島バナナは高く売れる上、栽培も簡単ではあるが、一度台風がきたら全てダメになってしまうし、
かといって冬に結果してくれるわけではないので、なかなか思うようにいかないようだ。

ビワも高く売れても痛みやすいのが問題のようだ。
なんといってもここは離島である。
市場へ出すにも輸送費と時間がかかってしまうので、痛みやすいのは大きな問題だ。

様々な制約のため、結局は地産地消となり利益は増えていかない。
島の存続のためにはIターン誘致が重要課題となるだけに、
強い魅力のない農業をいつまでも続けていくわけにはいかないだろう。

とはいっても可能性は無尽蔵にあるのではないかと思う。
というのも、この十島村にはトカラ列島ならではのものが山のようにあるからだ。

トカラ馬、トカラマイマイ、トカラヤギ、アカヒゲ(鳥)、トカラ亜種のツワブキ、ガクアジサイ、タンカンなどなど。
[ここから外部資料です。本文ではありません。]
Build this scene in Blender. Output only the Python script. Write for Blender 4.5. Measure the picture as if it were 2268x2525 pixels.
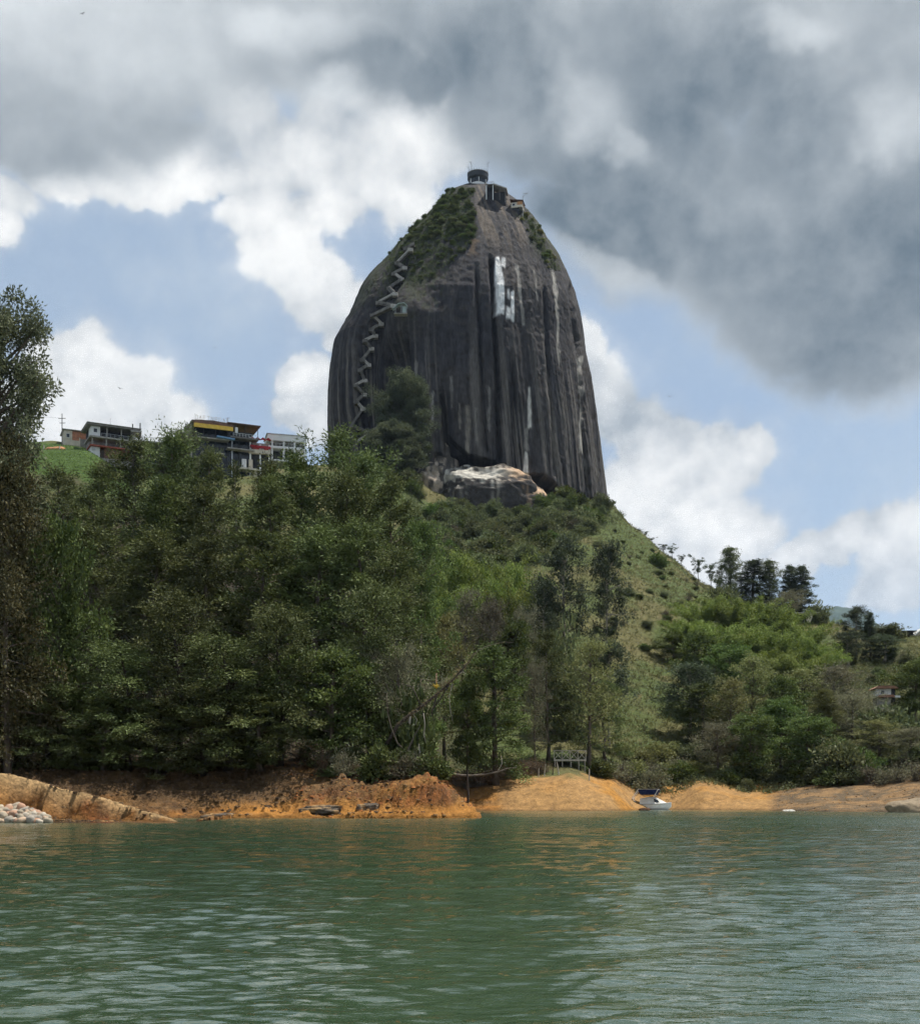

今回の見学では作物に関して詳しく知ることはできなかったが、
未だに発見されていないトカラ亜種の作物はまだまだ眠っているはずだ。
それほどにこの列島の山は深い。

また中之島に関しては、亜熱帯と温帯、それに高原、さらに年間を通じて絶えない豊富な水がある。
島固有のものを対外的に売り込んでいくことが最良であり、間違いのない方法だとは思うが、
こうした好条件を利用すれば新しい作物を導入することもできるだろう。

現在Tさんたちが挑戦しようとしていることはリュウキュウチクと芋焼酎の生産だ。
たけのこ山はすでに諏訪瀬島では成功を収めている。
それに対し、中之島ではたけのこ山の外側のたけのこを摘むていどにしか行われていない。

竹林は人が入れば入るほどたけのこを生むわけで、何もせず放っておいたらみるみる荒廃していくという。
だが1つの島だけでは短期間しか出荷することはできない。
島ごとにたけのこの時期がずれているのだから、
村全体でリュウキュウチクを生産すれば長期間出荷でき、産業になるというのだ。
しかし、それも「島根性」によって島間の協力がなかなか成立しないために話は進んでいかない。

また、芋焼酎に関しては美味しい芋と美味しい水があれば絶対に美味しい芋焼酎ができるはず、
ということだった。

確かにトカラ列島では芋焼酎の生産は行われていない割によく飲まれている。
たとえ他の地域に出荷できるほど作れなくても地産地消に繋がれば無駄な出費が減ると言っていた。
確かにその通りである。

十島村は「沈みゆく島」とも言われる。
このまま村がなくなっても、ほとんどの人には関係のないことかもしれない。

しかし、農業に限らずこの村には様々な可能性が眠っているし、第一、人が暮らしているのである。
誰も知らない場所でも、そこにはそこの暮らしがあるのだ。

「なんとかこの島を‘浮上’させなければ。」
何度もNPOトカラインターフェイスの方が言っていた言葉が頭に残っている。

私は農業貢献や海外を目指す学生みんなに伝えたい。
開発しなければならないのは、なにも開発途上国だけではないのだ。
十島村のような隔離された地域もこの日本に未だ存在するのだ。

この紀行記を通じて一人でも多くの仲間が途上国だけではなく、
偏見を持たずにあらゆる地域に興味を持ってくれればと思う。
そして人間とは――自然の揺りかごの中にいるのだということを。